If I understand correctly, I can gj down a few times and get the same general effect, without having to install something.
For me there's a tension between a growing number of very specific features and my ability to remember them all. These days I opt for minimal vim addons, as there's usually a good enough way to get something done by default.
But for people who need exactly this sort of thing, this thing is exactly the sort of thing they'll like.
Yeah, gj is similar in the same way that you can press l a few times instead of e. (I've mapped j to do the same thing as gj anyway as I want to navigate the physical screen, not honour lines as indivisible entities).
It's not really a matter of saving time, but eliminating friction (context-switches). Editing is a chore, and fiddling with text while taking notes, or debugging, or thinking about a problem, has a cost.
It's also quite alarming to reach a level of proficiency where you can make non-trivial edits without looking at what you're editing, and know that the edits are correct. Again, this avoids context-switches.
That's why Vim is so focused on precision ("do exactly this") rather than DWIM ("Do What I Mean [usually]": the emacs/IDE approach).
Certainly whether the ramp-up cost is worth the "payoff" is debatable, but for me, editing text became so irritating that my initial experiments with Vim were driven from pure exhaustion after years of blub-craft.
That point about "do exactly this" vs DWIM is interesting. As an evil user, I didn't think of it that way, but I can definitely see where this is true.

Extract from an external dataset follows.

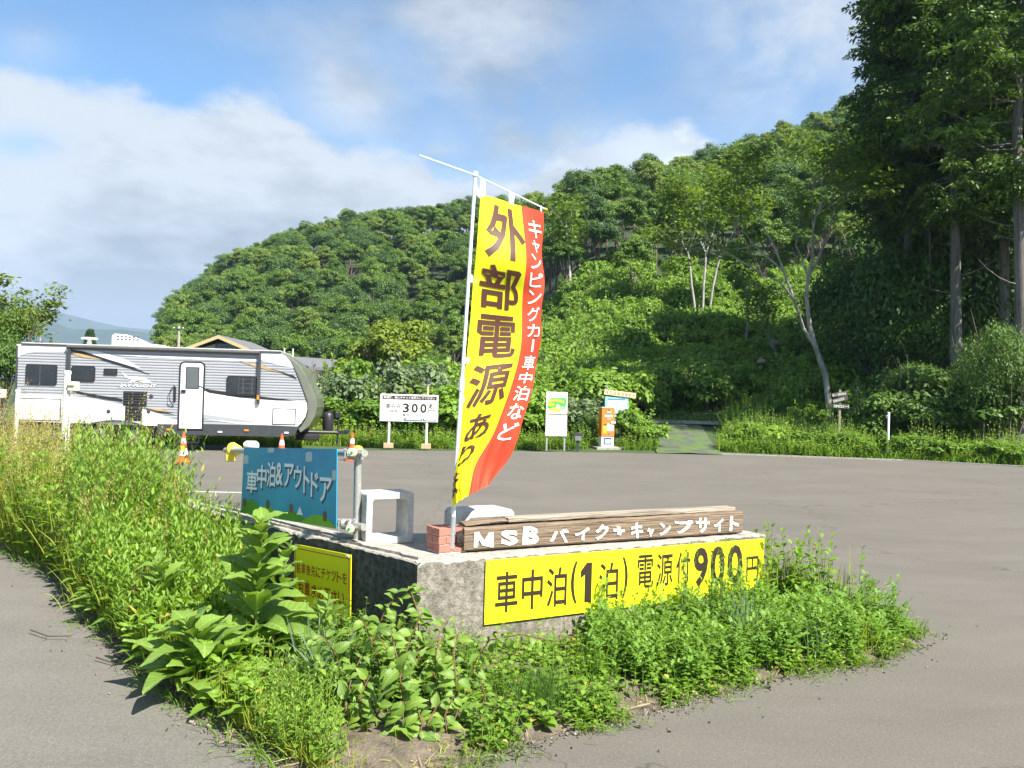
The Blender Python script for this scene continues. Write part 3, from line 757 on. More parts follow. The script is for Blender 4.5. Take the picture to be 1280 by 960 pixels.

In my experience, arbitrary movement when what you move to is on the screen is actually faster if you use a mouse. It's unconventional, but I use a mouse for such movements for that reason (vim has excellent mouse support, even its TUI version).
In vim some operations require a movement, where vim's movement has an advantage over using the mouse. For example, dt. deletes until the next period, or ci( which deletes the text inside parentheses and then enters insert mode.
You can still use the mouse for navigating. You should also keep in mind that one of the big advantages of vim is not just the ability to navigate quicker, but to combine quick movements with other operations -- for example, deleting text until a specified character, or copying text inside parentheses (from anywhere inside the parentheses).
Took me about 2-3 weeks to be productive in Vim. First week was pretty painful (though vimtutor helped a lot). If you are going to work your whole life with computers it's definitely worth it (and it's not only about time saved though that's a big one).
First of all, I want to say thanks to both authors Vim-vertical and vim-sneak for trying to do something useful for Vim community.
Therefore, I think that it's quite a bad idea to use any of this plugins. The reason is that the most powerful Vim's concept is text-object and such shortcuts ruining muscle memory and mixing core technology understanding.
IMHO easy-motion gives excellent text-object visualization which helps me to understand text structure better.
As clever as these motions are though, easymotion simply blows them out of the water and there's no reason to use them. With easy motion it only takes as long as it takes your eye to move to where you want to move and you're there...you really can't beat that.
In some cases of course easymotion isn't enough because the place to which you need to move isn't on screen. So far all files I edit are short enough that I can scan the whole thing relatively easily by just holding down "J" or "K" (which I have mapped to "10j" and "10k")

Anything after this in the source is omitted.